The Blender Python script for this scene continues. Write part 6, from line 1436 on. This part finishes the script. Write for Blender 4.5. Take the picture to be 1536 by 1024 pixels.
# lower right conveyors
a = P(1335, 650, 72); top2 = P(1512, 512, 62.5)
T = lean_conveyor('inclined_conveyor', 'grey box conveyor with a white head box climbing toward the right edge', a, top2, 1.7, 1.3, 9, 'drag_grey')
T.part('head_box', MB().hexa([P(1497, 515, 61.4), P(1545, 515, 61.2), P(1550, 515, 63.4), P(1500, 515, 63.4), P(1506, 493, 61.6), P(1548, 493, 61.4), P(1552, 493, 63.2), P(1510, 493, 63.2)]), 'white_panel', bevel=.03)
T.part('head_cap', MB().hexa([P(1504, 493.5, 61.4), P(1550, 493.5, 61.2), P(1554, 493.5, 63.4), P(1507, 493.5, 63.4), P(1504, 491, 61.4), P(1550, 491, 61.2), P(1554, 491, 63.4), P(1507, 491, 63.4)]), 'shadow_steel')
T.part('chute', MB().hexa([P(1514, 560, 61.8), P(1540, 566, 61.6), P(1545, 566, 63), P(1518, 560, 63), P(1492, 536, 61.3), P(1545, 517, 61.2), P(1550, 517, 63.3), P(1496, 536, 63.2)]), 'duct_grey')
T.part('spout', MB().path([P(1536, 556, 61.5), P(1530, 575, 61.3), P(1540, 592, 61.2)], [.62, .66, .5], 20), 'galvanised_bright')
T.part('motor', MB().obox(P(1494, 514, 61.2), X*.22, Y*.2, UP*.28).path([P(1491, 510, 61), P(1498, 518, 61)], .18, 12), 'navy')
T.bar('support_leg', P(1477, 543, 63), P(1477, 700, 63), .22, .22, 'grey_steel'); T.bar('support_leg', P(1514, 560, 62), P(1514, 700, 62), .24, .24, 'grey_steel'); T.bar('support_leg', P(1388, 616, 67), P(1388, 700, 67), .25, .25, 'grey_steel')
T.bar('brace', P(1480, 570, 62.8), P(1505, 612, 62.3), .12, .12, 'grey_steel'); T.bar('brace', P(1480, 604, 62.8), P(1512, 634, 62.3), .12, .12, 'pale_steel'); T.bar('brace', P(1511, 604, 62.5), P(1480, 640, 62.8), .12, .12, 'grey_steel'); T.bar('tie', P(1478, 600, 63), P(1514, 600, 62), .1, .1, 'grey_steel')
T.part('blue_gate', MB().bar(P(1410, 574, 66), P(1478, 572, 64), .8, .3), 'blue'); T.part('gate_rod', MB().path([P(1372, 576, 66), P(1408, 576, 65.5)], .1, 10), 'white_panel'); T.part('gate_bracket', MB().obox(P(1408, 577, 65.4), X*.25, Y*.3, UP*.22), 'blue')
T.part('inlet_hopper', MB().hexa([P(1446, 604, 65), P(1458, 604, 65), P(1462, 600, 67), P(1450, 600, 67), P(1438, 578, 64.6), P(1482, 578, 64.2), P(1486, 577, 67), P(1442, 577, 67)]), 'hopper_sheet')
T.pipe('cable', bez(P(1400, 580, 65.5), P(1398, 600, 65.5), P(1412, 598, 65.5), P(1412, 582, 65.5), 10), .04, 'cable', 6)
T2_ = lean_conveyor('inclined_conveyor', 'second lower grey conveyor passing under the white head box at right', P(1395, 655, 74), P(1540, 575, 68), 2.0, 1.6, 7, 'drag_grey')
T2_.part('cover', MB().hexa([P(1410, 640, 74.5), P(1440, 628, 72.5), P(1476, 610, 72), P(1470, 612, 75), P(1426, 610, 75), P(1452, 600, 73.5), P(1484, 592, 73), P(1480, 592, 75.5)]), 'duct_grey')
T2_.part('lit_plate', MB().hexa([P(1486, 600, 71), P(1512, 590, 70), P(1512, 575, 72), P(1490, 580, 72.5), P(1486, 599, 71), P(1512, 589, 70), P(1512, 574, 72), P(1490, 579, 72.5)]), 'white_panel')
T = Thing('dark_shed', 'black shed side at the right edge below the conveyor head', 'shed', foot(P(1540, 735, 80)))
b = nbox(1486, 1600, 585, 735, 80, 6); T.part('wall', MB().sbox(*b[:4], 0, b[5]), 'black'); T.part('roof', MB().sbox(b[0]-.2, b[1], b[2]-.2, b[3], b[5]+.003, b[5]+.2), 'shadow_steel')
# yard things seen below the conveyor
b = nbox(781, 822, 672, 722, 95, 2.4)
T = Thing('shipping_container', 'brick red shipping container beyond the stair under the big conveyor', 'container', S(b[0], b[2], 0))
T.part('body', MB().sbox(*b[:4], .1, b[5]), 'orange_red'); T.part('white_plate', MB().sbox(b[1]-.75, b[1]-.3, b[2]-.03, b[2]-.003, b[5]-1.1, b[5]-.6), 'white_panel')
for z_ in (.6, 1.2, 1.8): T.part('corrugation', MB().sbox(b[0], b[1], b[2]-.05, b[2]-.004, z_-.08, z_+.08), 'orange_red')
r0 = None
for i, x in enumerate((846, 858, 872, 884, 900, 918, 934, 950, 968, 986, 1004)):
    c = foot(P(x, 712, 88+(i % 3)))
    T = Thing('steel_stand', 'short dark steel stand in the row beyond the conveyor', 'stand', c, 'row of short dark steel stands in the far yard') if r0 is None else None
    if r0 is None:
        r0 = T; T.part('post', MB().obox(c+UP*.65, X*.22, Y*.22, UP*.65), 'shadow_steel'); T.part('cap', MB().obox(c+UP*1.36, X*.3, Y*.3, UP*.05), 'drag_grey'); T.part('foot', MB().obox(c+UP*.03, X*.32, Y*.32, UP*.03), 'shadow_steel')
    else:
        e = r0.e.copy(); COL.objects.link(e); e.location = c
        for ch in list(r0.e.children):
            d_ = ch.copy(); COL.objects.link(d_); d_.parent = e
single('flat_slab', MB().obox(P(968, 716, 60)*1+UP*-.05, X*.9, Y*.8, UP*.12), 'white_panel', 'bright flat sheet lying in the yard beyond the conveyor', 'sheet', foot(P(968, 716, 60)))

----

Each line of the listing should be echoed back exactly.

The Blender Python script for this scene continues. Write part 6, from line 1436 on. This part finishes the script. Write for Blender 4.5. Take the picture to be 1536 by 1024 pixels.
# lower right conveyors
a = P(1335, 650, 72); top2 = P(1512, 512, 62.5)
T = lean_conveyor('inclined_conveyor', 'grey box conveyor with a white head box climbing toward the right edge', a, top2, 1.7, 1.3, 9, 'drag_grey')
T.part('head_box', MB().hexa([P(1497, 515, 61.4), P(1545, 515, 61.2), P(1550, 515, 63.4), P(1500, 515, 63.4), P(1506, 493, 61.6), P(1548, 493, 61.4), P(1552, 493, 63.2), P(1510, 493, 63.2)]), 'white_panel', bevel=.03)
T.part('head_cap', MB().hexa([P(1504, 493.5, 61.4), P(1550, 493.5, 61.2), P(1554, 493.5, 63.4), P(1507, 493.5, 63.4), P(1504, 491, 61.4), P(1550, 491, 61.2), P(1554, 491, 63.4), P(1507, 491, 63.4)]), 'shadow_steel')
T.part('chute', MB().hexa([P(1514, 560, 61.8), P(1540, 566, 61.6), P(1545, 566, 63), P(1518, 560, 63), P(1492, 536, 61.3), P(1545, 517, 61.2), P(1550, 517, 63.3), P(1496, 536, 63.2)]), 'duct_grey')
T.part('spout', MB().path([P(1536, 556, 61.5), P(1530, 575, 61.3), P(1540, 592, 61.2)], [.62, .66, .5], 20), 'galvanised_bright')
T.part('motor', MB().obox(P(1494, 514, 61.2), X*.22, Y*.2, UP*.28).path([P(1491, 510, 61), P(1498, 518, 61)], .18, 12), 'navy')
T.bar('support_leg', P(1477, 543, 63), P(1477, 700, 63), .22, .22, 'grey_steel'); T.bar('support_leg', P(1514, 560, 62), P(1514, 700, 62), .24, .24, 'grey_steel'); T.bar('support_leg', P(1388, 616, 67), P(1388, 700, 67), .25, .25, 'grey_steel')
T.bar('brace', P(1480, 570, 62.8), P(1505, 612, 62.3), .12, .12, 'grey_steel'); T.bar('brace', P(1480, 604, 62.8), P(1512, 634, 62.3), .12, .12, 'pale_steel'); T.bar('brace', P(1511, 604, 62.5), P(1480, 640, 62.8), .12, .12, 'grey_steel'); T.bar('tie', P(1478, 600, 63), P(1514, 600, 62), .1, .1, 'grey_steel')
T.part('blue_gate', MB().bar(P(1410, 574, 66), P(1478, 572, 64), .8, .3), 'blue'); T.part('gate_rod', MB().path([P(1372, 576, 66), P(1408, 576, 65.5)], .1, 10), 'white_panel'); T.part('gate_bracket', MB().obox(P(1408, 577, 65.4), X*.25, Y*.3, UP*.22), 'blue')
T.part('inlet_hopper', MB().hexa([P(1446, 604, 65), P(1458, 604, 65), P(1462, 600, 67), P(1450, 600, 67), P(1438, 578, 64.6), P(1482, 578, 64.2), P(1486, 577, 67), P(1442, 577, 67)]), 'hopper_sheet')
T.pipe('cable', bez(P(1400, 580, 65.5), P(1398, 600, 65.5), P(1412, 598, 65.5), P(1412, 582, 65.5), 10), .04, 'cable', 6)
T2_ = lean_conveyor('inclined_conveyor', 'second lower grey conveyor passing under the white head box at right', P(1395, 655, 74), P(1540, 575, 68), 2.0, 1.6, 7, 'drag_grey')
T2_.part('cover', MB().hexa([P(1410, 640, 74.5), P(1440, 628, 72.5), P(1476, 610, 72), P(1470, 612, 75), P(1426, 610, 75), P(1452, 600, 73.5), P(1484, 592, 73), P(1480, 592, 75.5)]), 'duct_grey')
T2_.part('lit_plate', MB().hexa([P(1486, 600, 71), P(1512, 590, 70), P(1512, 575, 72), P(1490, 580, 72.5), P(1486, 599, 71), P(1512, 589, 70), P(1512, 574, 72), P(1490, 579, 72.5)]), 'white_panel')
T = Thing('dark_shed', 'black shed side at the right edge below the conveyor head', 'shed', foot(P(1540, 735, 80)))
b = nbox(1486, 1600, 585, 735, 80, 6); T.part('wall', MB().sbox(*b[:4], 0, b[5]), 'black'); T.part('roof', MB().sbox(b[0]-.2, b[1], b[2]-.2, b[3], b[5]+.003, b[5]+.2), 'shadow_steel')
# yard things seen below the conveyor
b = nbox(781, 822, 672, 722, 95, 2.4)
T = Thing('shipping_container', 'brick red shipping container beyond the stair under the big conveyor', 'container', S(b[0], b[2], 0))
T.part('body', MB().sbox(*b[:4], .1, b[5]), 'orange_red'); T.part('white_plate', MB().sbox(b[1]-.75, b[1]-.3, b[2]-.03, b[2]-.003, b[5]-1.1, b[5]-.6), 'white_panel')
for z_ in (.6, 1.2, 1.8): T.part('corrugation', MB().sbox(b[0], b[1], b[2]-.05, b[2]-.004, z_-.08, z_+.08), 'orange_red')
r0 = None
for i, x in enumerate((846, 858, 872, 884, 900, 918, 934, 950, 968, 986, 1004)):
    c = foot(P(x, 712, 88+(i % 3)))
    T = Thing('steel_stand', 'short dark steel stand in the row beyond the conveyor', 'stand', c, 'row of short dark steel stands in the far yard') if r0 is None else None
    if r0 is None:
        r0 = T; T.part('post', MB().obox(c+UP*.65, X*.22, Y*.22, UP*.65), 'shadow_steel'); T.part('cap', MB().obox(c+UP*1.36, X*.3, Y*.3, UP*.05), 'drag_grey'); T.part('foot', MB().obox(c+UP*.03, X*.32, Y*.32, UP*.03), 'shadow_steel')
    else:
        e = r0.e.copy(); COL.objects.link(e); e.location = c
        for ch in list(r0.e.children):
            d_ = ch.copy(); COL.objects.link(d_); d_.parent = e
single('flat_slab', MB().obox(P(968, 716, 60)*1+UP*-.05, X*.9, Y*.8, UP*.12), 'white_panel', 'bright flat sheet lying in the yard beyond the conveyor', 'sheet', foot(P(968, 716, 60)))